このように、現在の科学論は、パラダイム論の登場をきっかけにして、自然科学のみを対象とするのではなく、認知一般に、また、知識一般に開かれた論議の場となっているのである。

T.クーン「パラダイム論」への到達から逆算した段階的発展説

  • 近世(17~18世紀)~近代(19世紀~20世紀初頭)において主流だったモナド論的/神義論(Theodizee)的段階(古典的実証主義)
  • 第一次世界大戦(1914年~1918年)以降現れた構造論的段階(論理実証主義)
  • 1930年代頃から科学史家らが提唱を始めた文脈論的段階(科学の科学)
  • 1960年代初頭T.クーンが提言を開始し、1970年代以降認知科学の発展によって主流派の座を占める様になった認知論的・解釈学的段階(パラダイム)

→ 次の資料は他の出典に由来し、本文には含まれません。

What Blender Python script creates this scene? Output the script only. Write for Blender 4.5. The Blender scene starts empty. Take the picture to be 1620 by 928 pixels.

ただしこの考え方はあくまでそこで論じる実証主義(英Positivism、仏Positivisme、独Positivismus)の範囲をあえて「(形而上的諸概念に一切頼らず)揃えたエビデンスにのみ立脚して(あらかじめ用意された結論に向けて)論を立てる」(タルコット・パーソンズの社会システム論を主流とする1960年代までの社会学を特徴づける)アメリカ式実証主義の範囲に留め「閉世界仮説を採用すると空集合となる筈の全体集合の補集合に次々と追加される新要素を捌く流儀に一貫性を持たせるフランス式実証主義の範囲には一切触れていないのです。